Monday, June 29, 2015

The Specifications for Monaural Earphones

Headphones and earphones come in many shapes and sizes.

It is important to buy a set of monaural earphones that are comfortable and fit properly. With monaural earphone units, it is possible to achieve good sound quality, but they must fit properly to achieve this. Loose fitting monaural earphones will diminish the overall quality of the sound. Look for monaural earphones that come with multiple fitting options, or have cushioned moldings that will adjust to your ears. Monaural earphones have two designs: single cup that attaches to one ear and two cups that attach to both.
Sound Quality

Technical specifications can help you rule out lower quality monaural earphones, but it is still much more important to listen. Low-quality earphones will have a poor frequency response, low impedance, and poorly constructed drivers. No set of monaural earphones will sound the same to everyone. While the specifications are interesting and can help give you a general overview, there is no substitute for trying the monaural earphones on and listening to the quality of the sound.
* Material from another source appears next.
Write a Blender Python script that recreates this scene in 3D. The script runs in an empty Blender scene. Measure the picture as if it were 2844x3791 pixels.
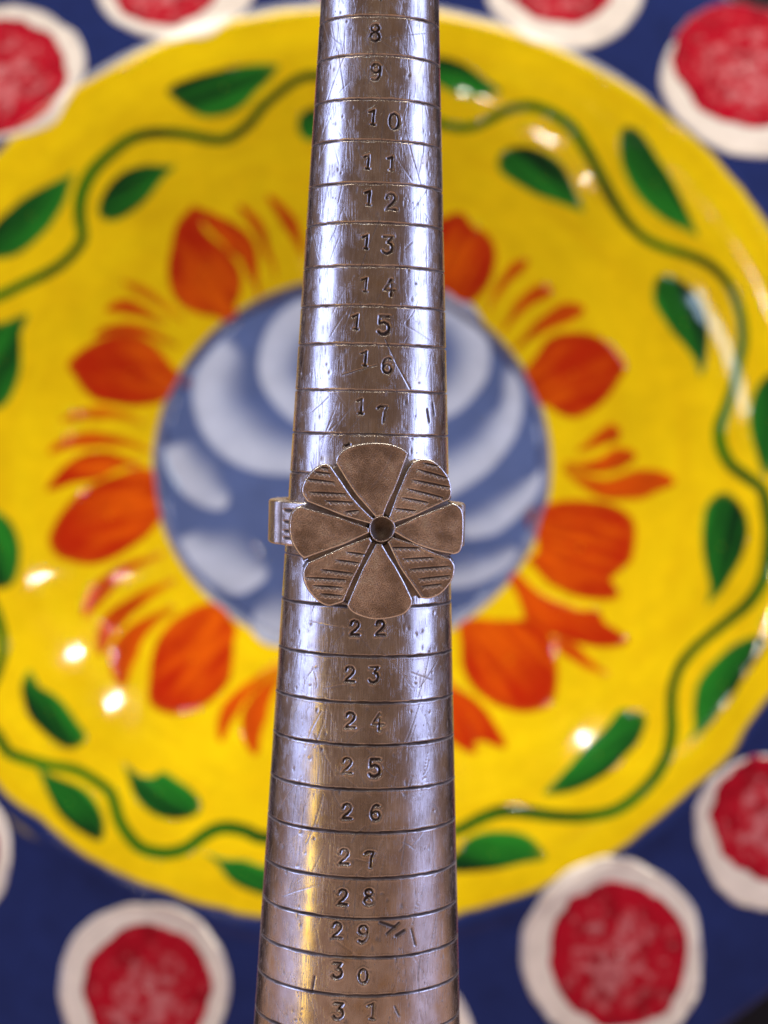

When evaluating monaural earphones keep in mind that there is a break-in period. In general, you should be listening for the following: Is the sound clear? Do you hear any distortion? Listen to the bass sound. You want monaural earphones that are not fuzzy or muddled. The highs and lows shouldn't become tinny or thin. There should be an even tone throughout the highs and lows.

Frequency Response


This is the sound spectrum or range of frequencies that the device can produce. Practically speaking, humans have the ability to hear between 20 hertz and 20,000 hertz. At the lower levels, the sound is felt more than it is heard. This specification isn't all that important in monaural earphones, it becomes more important with loudspeakers. For the most part, you can ignore this specification.

Impedance


With monaural earphones, the only real drawback to having a low impedance is a shorter battery life on the device. The level of impedance is an indicator of how much power is required. A higher impedance will draw less power. With monaural earphones, this specification isn't as significant as other specifications. According to Raymond Yu of Gear Diary, anything up to "32 ohms" will not require auxiliary power. Anything higher and auxiliary power is required. The sound quality is more important than this specification.

Sensitivity


Sensitivity is the loudness of the monaural earphones. When looking for monaural earphones you should look for a high number but don't get anything above 85 decibels if you value your hearing.

Drivers


This is a complex subject, but the basic rule of thumb with all audio equipment is that the more drivers there are the better the sound will be. In monaural earphones that have multiple drivers, each driver is given its own domain of sound. In this way, you can have a driver for bass, mid-range, and treble. Of course, this will be expensive because it is hard to cram all those drivers into single monaural earphones. To be fair, it is possible to create high-quality single driver monaural earphones, but they are going to cost you.

One final note about drivers. There are basically two types - Dynamic and Armature. Dynamic drivers require a burn-in (playing) time before they are able to reach their peak state. Armature drivers are more stable and still improve with time, but do not require a break in period. Many users view the Armature drivers as better drivers since they are ready to use out of the box.

Noise Isolation


This is an important consideration. It basically just tells you how much outside noise is blocked. The higher the number the greater the amount of outside noise is cut. Practically, you can cut up to about 26 decibels of outside noise with monaural earphones. Noise cancellation is not the same thing as noise isolation. With noise isolation, you are just blocking sound. Noise cancellation, on the other hand, emits a tone to create a barrier of sound. Noise cancellation can distort the sound, so noise isolation is generally the preferred solution.